-- begin --

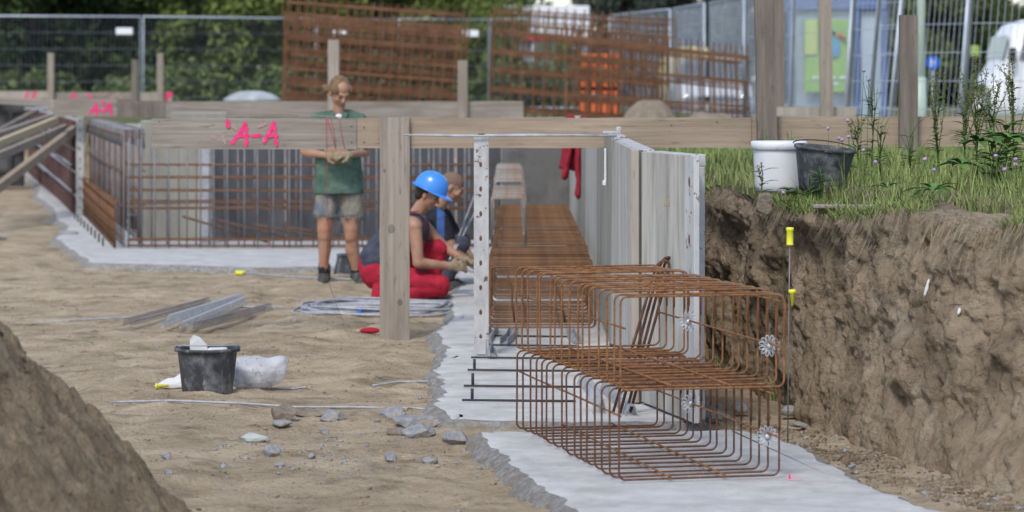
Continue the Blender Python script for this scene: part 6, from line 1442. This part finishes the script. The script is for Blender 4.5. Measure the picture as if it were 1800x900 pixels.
def tall_weed(px, pytop, Y, spread, nb, seed, label, seedy=True, leaf=True, grp='tall weeds on the bank'):
    random.seed(seed); p = P(px, pytop, Y); zb_ = 1.04; H = p.z-zb_; t_ = thing('weed', label, 'weed', (p.x, Y, zb_), grp); ms, mf, ml_ = MB(), MB(), MB()
    def branch(a, b, r0):
        c = a.lerp(b, .5)+Vector((random.uniform(-.02, .02), 0, .02)); ms.tube([a, c, b], [r0, r0*.7, r0*.4], 5)
        if seedy:
            L = (b-a).length
            for k in range(int(L/.006)):
                u = random.uniform(.25, 1.02); q = a.lerp(c, u*2) if u < .5 else c.lerp(b, u*2-1); q = q+Vector((random.gauss(0, .006), random.gauss(0, .006), random.gauss(0, .004))); s = random.uniform(.003, .0055)
                mf.add([q+Vector((s, 0, 0)), q+Vector((0, s, s*.3)), q+Vector((-s, 0, 0)), q+Vector((0, -s, -s*.3)), q+Vector((0, 0, s)), q-Vector((0, 0, s))], [(0, 1, 4), (1, 2, 4), (2, 3, 4), (3, 0, 4), (1, 0, 5), (2, 1, 5), (3, 2, 5), (0, 3, 5)], False)
    root = Vector((p.x, Y, zb_)); top = Vector((p.x+random.uniform(-.02, .02), Y, p.z)); branch(root.lerp(top, .35), top, .004); ms.tube([root, root.lerp(top, .38)], .005, 6)
    for k in range(nb):
        u = random.uniform(.25, .75); a = root.lerp(top, u); an = random.uniform(0, 6.28); L = H*(1-u)*random.uniform(.6, 1.0); branch(a, a+Vector((math.cos(an)*spread*random.uniform(.5, 1), math.sin(an)*spread*.6, L)), .003)
    for k in range(nb*5):
        u = random.uniform(.05, .8); a = root.lerp(top, u); an = random.uniform(0, 6.28); leaf_blade(ml_, a, (math.cos(an), math.sin(an), .5), random.uniform(.06, .13)*(1.6 if leaf == 2 else 1), .012*(2.2 if leaf == 2 else 1))
    ms.build('stem', M['weed'], t_)
    if mf.v: mf.build('seed_heads', M['weed_seed'], t_)['kind'] = 'stuff'
    if ml_.v: ml_.build('leaves', M['weed_leaf'], t_)
W = [(1718, 95, 16.8, .16, 10, 1, 'tall brownish dock weed just left of the van with many seed spikes', True), (1740, 130, 16.6, .15, 8, 2, 'bushy seed-headed weed close to the tallest one', True), (1783, 98, 16.4, .10, 7, 3, 'tall green weed with knotty tips at the right edge', True), (1650, 130, 17.2, .08, 7, 4, 'slim seed-headed weed in front of the blue round sign', True),
 (1695, 150, 16.9, .10, 7, 5, 'seed-headed weed between the slim one and the tall dock weed', True), (1532, 125, 17.6, .08, 6, 6, 'thin spiny thistle stalk left of the short right post', False), (1548, 195, 17.0, .10, 7, 7, 'low bushy thistle at the foot of the short right post', False), (1345, 212, 18.9, .03, 4, 8, 'little green sprout at the foot of the tall timber post', False),
 (1392, 226, 18.6, .05, 4, 9, 'little green sprout right of the tall timber post', False), (1600, 205, 16.9, .12, 6, 10, 'leafy weed just right of the short post', False), (1508, 200, 17.4, .08, 5, 11, 'thin weed with small heads beside the thistle', True), (1423, 305, 15.4, .05, 3, 12, 'small sprig in front of the dark tub', False), (1340, 285, 15.9, .02, 2, 13, 'thin dark sprig in front of the white pail', True), (1445, 292, 15.5, .06, 4, 14, 'leafy sprig left of the small one before the dark tub', False)]
for w_ in W: tall_weed(*w_)
tall_weed(1770, 180, 16.0, .14, 7, 21, 'broad-leaved dark weed under the tall ones at the right edge', False, 2); tall_weed(1745, 205, 15.6, .16, 6, 22, 'broad-leaved green weed below the van', False, 2)
def rosette(px, py, Y, n, L, wd, label, seed):
    random.seed(seed); p = P(px, py, Y); mb = MB()
    for k in range(n): a = 2*math.pi*k/n+random.uniform(-.3, .3); leaf_blade(mb, p, (math.cos(a), math.sin(a), random.uniform(.2, .9)), L*random.uniform(.7, 1.1), wd, 0, .45)
    tag(mb.build('leafy_plant', M['weed_leaf']), label, 'plant', 'broad-leaved plants on the bank')
rosette(1640, 335, 14.2, 12, .17, .022, 'big-leaved dandelion plant in the middle of the bank grass', 1); rosette(1560, 330, 14.6, 9, .11, .014, 'smaller leafy plant left of the big-leaved one', 2); rosette(1385, 335, 15.4, 8, .08, .012, 'small leafy plant below the dark tub', 3)
rosette(1720, 250, 15.6, 11, .18, .03, 'broad dock leaves at the right, below the tall weeds', 4); rosette(1690, 290, 15.0, 12, .16, .024, 'broad dock leaves in the grass left of the right-edge flowers', 6); rosette(1775, 245, 15.2, 12, .18, .028, 'broad dock leaves at the right frame edge under the tall weeds', 7); rosette(1475, 380, 13.7, 8, .05, .007, 'small green tuft hanging at the rim of the bank', 5)
# plank lying at the rim behind the flowers
mb = MB(); mb.box((1.95, 14.85, 1.07), (.75, .10, .02), rotz(-.25), .004); tag(mb.build('old_plank', M['wood_grey_x']), 'old grey plank half hidden in the grass at the rim of the bank', 'plank')

for o in list(bpy.data.objects):
    if '_org' in o: del o['_org']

-- end --

- Stated goal:
Leave out the pictures and output the rest of the material exactly as written.

- Exercise answer:
Continue the Blender Python script for this scene: part 6, from line 1442. This part finishes the script. The script is for Blender 4.5. Measure the picture as if it were 1800x900 pixels.
def tall_weed(px, pytop, Y, spread, nb, seed, label, seedy=True, leaf=True, grp='tall weeds on the bank'):
    random.seed(seed); p = P(px, pytop, Y); zb_ = 1.04; H = p.z-zb_; t_ = thing('weed', label, 'weed', (p.x, Y, zb_), grp); ms, mf, ml_ = MB(), MB(), MB()
    def branch(a, b, r0):
        c = a.lerp(b, .5)+Vector((random.uniform(-.02, .02), 0, .02)); ms.tube([a, c, b], [r0, r0*.7, r0*.4], 5)
        if seedy:
            L = (b-a).length
            for k in range(int(L/.006)):
                u = random.uniform(.25, 1.02); q = a.lerp(c, u*2) if u < .5 else c.lerp(b, u*2-1); q = q+Vector((random.gauss(0, .006), random.gauss(0, .006), random.gauss(0, .004))); s = random.uniform(.003, .0055)
                mf.add([q+Vector((s, 0, 0)), q+Vector((0, s, s*.3)), q+Vector((-s, 0, 0)), q+Vector((0, -s, -s*.3)), q+Vector((0, 0, s)), q-Vector((0, 0, s))], [(0, 1, 4), (1, 2, 4), (2, 3, 4), (3, 0, 4), (1, 0, 5), (2, 1, 5), (3, 2, 5), (0, 3, 5)], False)
    root = Vector((p.x, Y, zb_)); top = Vector((p.x+random.uniform(-.02, .02), Y, p.z)); branch(root.lerp(top, .35), top, .004); ms.tube([root, root.lerp(top, .38)], .005, 6)
    for k in range(nb):
        u = random.uniform(.25, .75); a = root.lerp(top, u); an = random.uniform(0, 6.28); L = H*(1-u)*random.uniform(.6, 1.0); branch(a, a+Vector((math.cos(an)*spread*random.uniform(.5, 1), math.sin(an)*spread*.6, L)), .003)
    for k in range(nb*5):
        u = random.uniform(.05, .8); a = root.lerp(top, u); an = random.uniform(0, 6.28); leaf_blade(ml_, a, (math.cos(an), math.sin(an), .5), random.uniform(.06, .13)*(1.6 if leaf == 2 else 1), .012*(2.2 if leaf == 2 else 1))
    ms.build('stem', M['weed'], t_)
    if mf.v: mf.build('seed_heads', M['weed_seed'], t_)['kind'] = 'stuff'
    if ml_.v: ml_.build('leaves', M['weed_leaf'], t_)
W = [(1718, 95, 16.8, .16, 10, 1, 'tall brownish dock weed just left of the van with many seed spikes', True), (1740, 130, 16.6, .15, 8, 2, 'bushy seed-headed weed close to the tallest one', True), (1783, 98, 16.4, .10, 7, 3, 'tall green weed with knotty tips at the right edge', True), (1650, 130, 17.2, .08, 7, 4, 'slim seed-headed weed in front of the blue round sign', True),
 (1695, 150, 16.9, .10, 7, 5, 'seed-headed weed between the slim one and the tall dock weed', True), (1532, 125, 17.6, .08, 6, 6, 'thin spiny thistle stalk left of the short right post', False), (1548, 195, 17.0, .10, 7, 7, 'low bushy thistle at the foot of the short right post', False), (1345, 212, 18.9, .03, 4, 8, 'little green sprout at the foot of the tall timber post', False),
 (1392, 226, 18.6, .05, 4, 9, 'little green sprout right of the tall timber post', False), (1600, 205, 16.9, .12, 6, 10, 'leafy weed just right of the short post', False), (1508, 200, 17.4, .08, 5, 11, 'thin weed with small heads beside the thistle', True), (1423, 305, 15.4, .05, 3, 12, 'small sprig in front of the dark tub', False), (1340, 285, 15.9, .02, 2, 13, 'thin dark sprig in front of the white pail', True), (1445, 292, 15.5, .06, 4, 14, 'leafy sprig left of the small one before the dark tub', False)]
for w_ in W: tall_weed(*w_)
tall_weed(1770, 180, 16.0, .14, 7, 21, 'broad-leaved dark weed under the tall ones at the right edge', False, 2); tall_weed(1745, 205, 15.6, .16, 6, 22, 'broad-leaved green weed below the van', False, 2)
def rosette(px, py, Y, n, L, wd, label, seed):
    random.seed(seed); p = P(px, py, Y); mb = MB()
    for k in range(n): a = 2*math.pi*k/n+random.uniform(-.3, .3); leaf_blade(mb, p, (math.cos(a), math.sin(a), random.uniform(.2, .9)), L*random.uniform(.7, 1.1), wd, 0, .45)
    tag(mb.build('leafy_plant', M['weed_leaf']), label, 'plant', 'broad-leaved plants on the bank')
rosette(1640, 335, 14.2, 12, .17, .022, 'big-leaved dandelion plant in the middle of the bank grass', 1); rosette(1560, 330, 14.6, 9, .11, .014, 'smaller leafy plant left of the big-leaved one', 2); rosette(1385, 335, 15.4, 8, .08, .012, 'small leafy plant below the dark tub', 3)
rosette(1720, 250, 15.6, 11, .18, .03, 'broad dock leaves at the right, below the tall weeds', 4); rosette(1690, 290, 15.0, 12, .16, .024, 'broad dock leaves in the grass left of the right-edge flowers', 6); rosette(1775, 245, 15.2, 12, .18, .028, 'broad dock leaves at the right frame edge under the tall weeds', 7); rosette(1475, 380, 13.7, 8, .05, .007, 'small green tuft hanging at the rim of the bank', 5)
# plank lying at the rim behind the flowers
mb = MB(); mb.box((1.95, 14.85, 1.07), (.75, .10, .02), rotz(-.25), .004); tag(mb.build('old_plank', M['wood_grey_x']), 'old grey plank half hidden in the grass at the rim of the bank', 'plank')

for o in list(bpy.data.objects):
    if '_org' in o: del o['_org']